The Pokédex quiz is played in Common mode (one mystery a day, the same for everyone, renewed at midnight Paris time) and in Replay mode (a personal run, with a signed-in account). A winning score adds up 1 base point, plus 1 point per unused try out of six, plus a speed bonus: +3 under 10 seconds, +2 under 30, +1 under a minute.

At the end of the game, a bonus question offers +1 point: guess which game the entry comes from, out of four choices. The Pokédex quiz also appears in the Sprint, the Daily Challenge and PVP multiplayer (45 seconds per round). Reaching a streak of seven wins unlocks the Espeon avatar.

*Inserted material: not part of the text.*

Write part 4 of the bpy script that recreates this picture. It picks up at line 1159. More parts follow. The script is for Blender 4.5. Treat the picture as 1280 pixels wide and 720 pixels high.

Frequently asked questions

How many tries do I get?
Six tries per game. Each try adds a row to the clue board, and the fewer you use, the higher your score.
Why are there *** in the entry?
The mystery Pokémon's name is masked in the text so the answer is not given away. Everything else is the official entry, word for word.
Where do the entries come from?
They are real Pokédex entries from the Pokémon games, provided by PokeAPI. The source game varies, and guessing it is precisely the bonus question.
How does the bonus question work?
After the game, you have to guess which game the entry comes from, out of four choices. A correct answer adds +1 point to your score.
Can the answer be a Mega or a regional form?
No. The mystery Pokémon is always a base species under its canonical name. However, a guess whose visible profile is strictly identical to the mystery counts as correct.
How do I unlock the Espeon avatar?
By reaching a streak of seven wins on the Pokédex quiz.